Molecular Fingerprints in the Electronic Properties of Crystalline Organic Semiconductors: From Experiment to Theory

By comparing photoemission spectroscopy with a nonperturbative dynamical mean field theory extension to many-body ab initio calculations, we show in the prominent case of pentacene crystals that an excellent agreement with experiment for the bandwidth, dispersion, and lifetime of the hole carrier bands can be achieved in organic semiconductors, provided that one properly accounts for the coupling to molecular vibrational modes and the presence of disorder. Our findings rationalize the growing experimental evidence that even the best band structure theories based on a many-body treatment of electronic interactions cannot reproduce the experimental photoemission data in this important class of materials.

Figure 1

(a) Color density plot of experimental ARPES data. The second derivative of the data has been taken to best visualize the energy positions of the dispersive features. The (green) dots are the peak positions as derived from Gaussian fits of the individual spectra. The (blue) square corresponds to a scan with a different incoming photon energy, which recovers the $H2$ spectral weight around $\overline{\Gamma }$ that is hidden due to the matrix element dependence on the photon incoming energy (see the Supplemental Material [18]). The gray line is the ab initio band dispersion from Ref. 19. (b) Calculated spectrum in the presence of EMV interactions and disorder (see text). The dots are the experimental peak positions from panel (a). (c) Theoretical HOMO band dispersion, as obtained from the poles of the spectral function.

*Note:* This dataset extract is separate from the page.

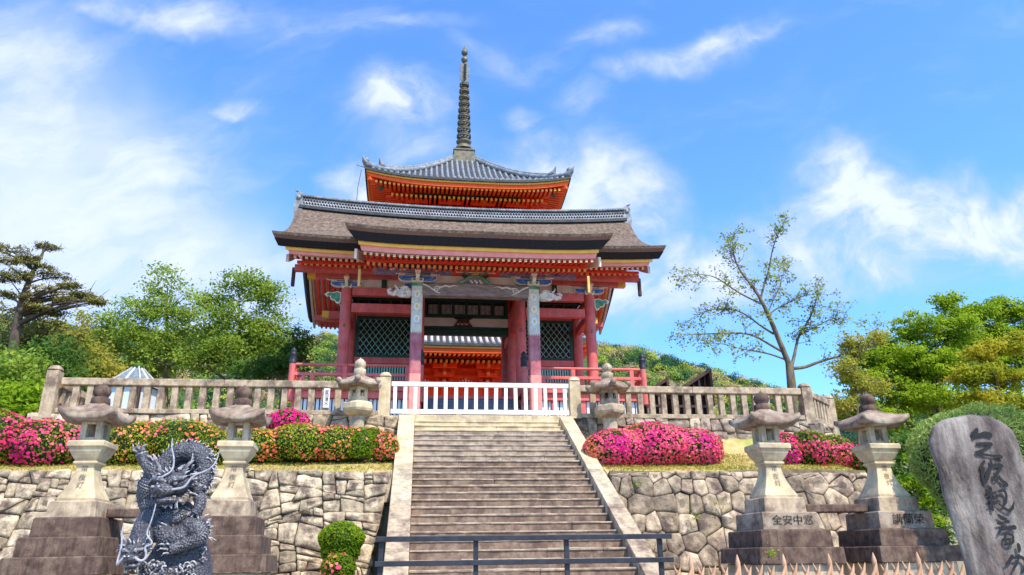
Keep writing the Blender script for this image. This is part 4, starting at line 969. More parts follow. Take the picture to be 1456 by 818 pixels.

Ab initio (light gray), disordered (black: $\Delta =75\mathrm{meV}$, $E_P=0$), and with EMV interactions (dark gray [red]: $\Delta =75\mathrm{meV}$, $E_P=69\mathrm{meV}$). The inset shows the corresponding path in the Brillouin zone.

Figure 2

(a) Photoemission spectrum measured at the $\overline{M}$ point. The dashed line is a fit of the data with three Gaussian peaks. (b) Calculated spectrum and fit. Parameters are $E_P=69\mathrm{meV}$ and $\Delta =75\mathrm{meV}$. $W$ is the total bandwidth defined as the distance between the $H1$ and $H2$ peak. (c) The fine structure induced by the EMV interaction is unveiled by removing the disorder in the calculation. (d) The calculated spectrum in the absence of EMV interactions, but with the same degree of disorder. In (b), (c), and (d) the spectrum has been convoluted with a Gaussian of $\mathrm{FWHM}=40\mathrm{meV}$ to mimic the experimental resolution.

Figure 3

(a) Calculated HOMO bandwidth as a function of the EMV coupling strength for different values of the disorder parameter. The shaded area is the measured value (see text). The horizontal bar indicates the range of calculated $E_P$ values in the literature. (b) Renormalization of the $H1$ band along Pa2 ($\overline{M}\mathrm{\text{−}}\overline{\Gamma }$ distance, see Fig. 1). The dashed line is the polaronic renormalization expected in the molecular limit.